## Instruction
Only the lines from the top of the listing below to the line that has "lit = np.clip(lit" should be echoed, with both ends kept and pictures left out.

[Data provided start]

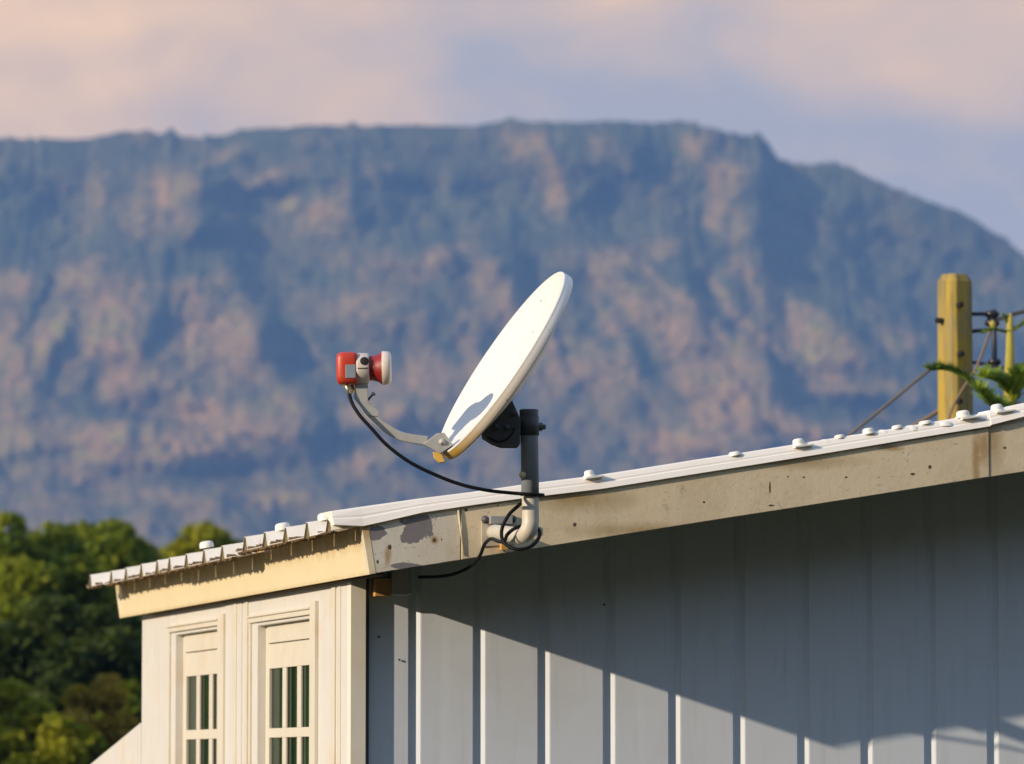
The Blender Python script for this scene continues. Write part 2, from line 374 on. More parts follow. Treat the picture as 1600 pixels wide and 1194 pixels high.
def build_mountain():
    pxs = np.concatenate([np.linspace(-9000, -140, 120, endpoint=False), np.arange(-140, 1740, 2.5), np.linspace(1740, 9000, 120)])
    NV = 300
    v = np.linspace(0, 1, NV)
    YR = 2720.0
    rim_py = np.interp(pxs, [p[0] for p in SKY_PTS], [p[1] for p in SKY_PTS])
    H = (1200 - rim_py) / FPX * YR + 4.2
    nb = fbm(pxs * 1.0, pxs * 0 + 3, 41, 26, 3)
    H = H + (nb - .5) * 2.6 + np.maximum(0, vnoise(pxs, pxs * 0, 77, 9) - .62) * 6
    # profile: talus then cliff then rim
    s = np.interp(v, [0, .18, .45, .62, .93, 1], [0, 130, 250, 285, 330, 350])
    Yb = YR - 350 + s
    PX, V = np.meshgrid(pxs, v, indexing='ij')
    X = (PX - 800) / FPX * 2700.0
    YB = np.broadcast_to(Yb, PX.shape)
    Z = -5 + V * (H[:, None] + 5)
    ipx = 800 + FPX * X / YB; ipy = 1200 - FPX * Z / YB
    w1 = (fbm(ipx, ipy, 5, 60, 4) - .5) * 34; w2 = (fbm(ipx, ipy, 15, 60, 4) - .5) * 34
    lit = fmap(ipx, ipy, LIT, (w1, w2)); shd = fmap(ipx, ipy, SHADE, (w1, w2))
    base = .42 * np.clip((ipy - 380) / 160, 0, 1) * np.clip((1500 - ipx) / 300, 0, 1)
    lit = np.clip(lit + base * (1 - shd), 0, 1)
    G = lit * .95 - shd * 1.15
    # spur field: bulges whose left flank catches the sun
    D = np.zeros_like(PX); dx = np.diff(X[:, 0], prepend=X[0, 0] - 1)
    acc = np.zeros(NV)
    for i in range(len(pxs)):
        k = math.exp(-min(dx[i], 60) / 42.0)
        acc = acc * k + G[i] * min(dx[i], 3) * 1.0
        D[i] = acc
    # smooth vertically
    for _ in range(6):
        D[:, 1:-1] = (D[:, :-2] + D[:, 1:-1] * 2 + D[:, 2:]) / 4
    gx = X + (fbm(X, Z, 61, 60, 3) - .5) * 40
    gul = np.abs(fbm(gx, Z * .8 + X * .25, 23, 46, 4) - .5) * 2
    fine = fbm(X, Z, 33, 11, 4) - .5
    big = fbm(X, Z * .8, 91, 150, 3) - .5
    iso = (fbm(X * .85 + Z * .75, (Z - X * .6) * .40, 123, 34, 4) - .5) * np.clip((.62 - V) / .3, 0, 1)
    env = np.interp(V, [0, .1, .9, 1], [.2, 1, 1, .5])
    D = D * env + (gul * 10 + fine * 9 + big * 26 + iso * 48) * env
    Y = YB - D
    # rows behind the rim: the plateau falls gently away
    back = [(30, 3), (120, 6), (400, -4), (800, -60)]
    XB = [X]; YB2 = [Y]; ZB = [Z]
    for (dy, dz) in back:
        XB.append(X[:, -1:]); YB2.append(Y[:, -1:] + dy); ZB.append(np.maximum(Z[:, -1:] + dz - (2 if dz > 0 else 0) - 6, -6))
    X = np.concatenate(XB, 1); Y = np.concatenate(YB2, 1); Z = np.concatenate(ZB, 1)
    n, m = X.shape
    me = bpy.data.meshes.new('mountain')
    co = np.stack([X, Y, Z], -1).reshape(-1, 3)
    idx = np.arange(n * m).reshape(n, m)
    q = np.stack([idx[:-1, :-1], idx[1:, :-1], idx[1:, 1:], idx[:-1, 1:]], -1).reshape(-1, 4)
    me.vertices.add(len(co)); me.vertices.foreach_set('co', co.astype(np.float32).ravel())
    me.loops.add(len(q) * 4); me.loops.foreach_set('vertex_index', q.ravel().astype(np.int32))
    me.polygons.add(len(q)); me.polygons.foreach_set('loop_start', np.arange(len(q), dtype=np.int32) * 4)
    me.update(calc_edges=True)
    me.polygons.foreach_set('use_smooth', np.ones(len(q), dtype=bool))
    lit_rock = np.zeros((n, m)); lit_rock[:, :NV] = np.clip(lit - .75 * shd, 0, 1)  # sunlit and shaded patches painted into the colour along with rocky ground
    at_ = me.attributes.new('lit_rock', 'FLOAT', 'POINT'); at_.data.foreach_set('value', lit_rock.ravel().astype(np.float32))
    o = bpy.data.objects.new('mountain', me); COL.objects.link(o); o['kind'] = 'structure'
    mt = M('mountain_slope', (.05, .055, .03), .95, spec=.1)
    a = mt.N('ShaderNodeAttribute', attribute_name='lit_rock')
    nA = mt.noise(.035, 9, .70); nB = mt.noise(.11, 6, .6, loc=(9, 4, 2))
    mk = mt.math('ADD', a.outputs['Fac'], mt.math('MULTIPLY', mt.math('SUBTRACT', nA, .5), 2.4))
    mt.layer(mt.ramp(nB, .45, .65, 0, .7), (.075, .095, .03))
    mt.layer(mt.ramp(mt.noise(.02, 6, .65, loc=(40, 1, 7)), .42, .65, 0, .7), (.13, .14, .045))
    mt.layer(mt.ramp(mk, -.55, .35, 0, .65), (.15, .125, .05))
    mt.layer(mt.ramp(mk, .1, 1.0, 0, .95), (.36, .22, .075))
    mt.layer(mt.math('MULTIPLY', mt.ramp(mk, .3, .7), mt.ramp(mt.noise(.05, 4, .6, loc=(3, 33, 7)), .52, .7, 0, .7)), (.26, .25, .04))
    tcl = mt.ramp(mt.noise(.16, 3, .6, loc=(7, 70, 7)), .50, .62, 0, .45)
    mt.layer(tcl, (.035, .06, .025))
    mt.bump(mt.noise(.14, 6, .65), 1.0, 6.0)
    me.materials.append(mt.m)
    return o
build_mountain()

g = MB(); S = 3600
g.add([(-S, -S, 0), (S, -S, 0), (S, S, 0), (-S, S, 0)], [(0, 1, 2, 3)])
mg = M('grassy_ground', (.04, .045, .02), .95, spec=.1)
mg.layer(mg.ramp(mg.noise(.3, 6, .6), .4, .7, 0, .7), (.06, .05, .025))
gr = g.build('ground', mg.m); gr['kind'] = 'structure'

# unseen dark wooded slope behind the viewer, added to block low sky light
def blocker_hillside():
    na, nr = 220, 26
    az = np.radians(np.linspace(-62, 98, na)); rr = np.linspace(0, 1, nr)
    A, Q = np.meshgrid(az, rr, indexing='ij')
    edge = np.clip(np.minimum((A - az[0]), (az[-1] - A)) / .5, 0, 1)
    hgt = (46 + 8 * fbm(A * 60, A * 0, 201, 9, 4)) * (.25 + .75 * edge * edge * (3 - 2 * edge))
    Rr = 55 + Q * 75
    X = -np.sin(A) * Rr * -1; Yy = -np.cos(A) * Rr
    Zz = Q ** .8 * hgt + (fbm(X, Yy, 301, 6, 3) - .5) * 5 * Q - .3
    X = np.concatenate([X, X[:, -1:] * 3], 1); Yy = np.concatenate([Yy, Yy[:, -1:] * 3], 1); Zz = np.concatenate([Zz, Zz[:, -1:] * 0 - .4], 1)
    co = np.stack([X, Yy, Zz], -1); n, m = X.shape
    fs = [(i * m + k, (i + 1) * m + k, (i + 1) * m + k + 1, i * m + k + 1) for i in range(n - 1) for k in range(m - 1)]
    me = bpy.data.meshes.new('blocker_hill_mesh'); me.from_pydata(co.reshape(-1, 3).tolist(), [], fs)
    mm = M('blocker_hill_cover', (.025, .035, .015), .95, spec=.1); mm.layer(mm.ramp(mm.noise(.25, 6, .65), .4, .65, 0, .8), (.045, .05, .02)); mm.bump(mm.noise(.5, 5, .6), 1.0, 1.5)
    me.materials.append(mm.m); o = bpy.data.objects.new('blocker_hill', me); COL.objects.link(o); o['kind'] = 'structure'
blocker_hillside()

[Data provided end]

## Exercise output
The Blender Python script for this scene continues. Write part 2, from line 374 on. More parts follow. Treat the picture as 1600 pixels wide and 1194 pixels high.
def build_mountain():
    pxs = np.concatenate([np.linspace(-9000, -140, 120, endpoint=False), np.arange(-140, 1740, 2.5), np.linspace(1740, 9000, 120)])
    NV = 300
    v = np.linspace(0, 1, NV)
    YR = 2720.0
    rim_py = np.interp(pxs, [p[0] for p in SKY_PTS], [p[1] for p in SKY_PTS])
    H = (1200 - rim_py) / FPX * YR + 4.2
    nb = fbm(pxs * 1.0, pxs * 0 + 3, 41, 26, 3)
    H = H + (nb - .5) * 2.6 + np.maximum(0, vnoise(pxs, pxs * 0, 77, 9) - .62) * 6
    # profile: talus then cliff then rim
    s = np.interp(v, [0, .18, .45, .62, .93, 1], [0, 130, 250, 285, 330, 350])
    Yb = YR - 350 + s
    PX, V = np.meshgrid(pxs, v, indexing='ij')
    X = (PX - 800) / FPX * 2700.0
    YB = np.broadcast_to(Yb, PX.shape)
    Z = -5 + V * (H[:, None] + 5)
    ipx = 800 + FPX * X / YB; ipy = 1200 - FPX * Z / YB
    w1 = (fbm(ipx, ipy, 5, 60, 4) - .5) * 34; w2 = (fbm(ipx, ipy, 15, 60, 4) - .5) * 34
    lit = fmap(ipx, ipy, LIT, (w1, w2)); shd = fmap(ipx, ipy, SHADE, (w1, w2))
    base = .42 * np.clip((ipy - 380) / 160, 0, 1) * np.clip((1500 - ipx) / 300, 0, 1)
    lit = np.clip(lit + base * (1 - shd), 0, 1)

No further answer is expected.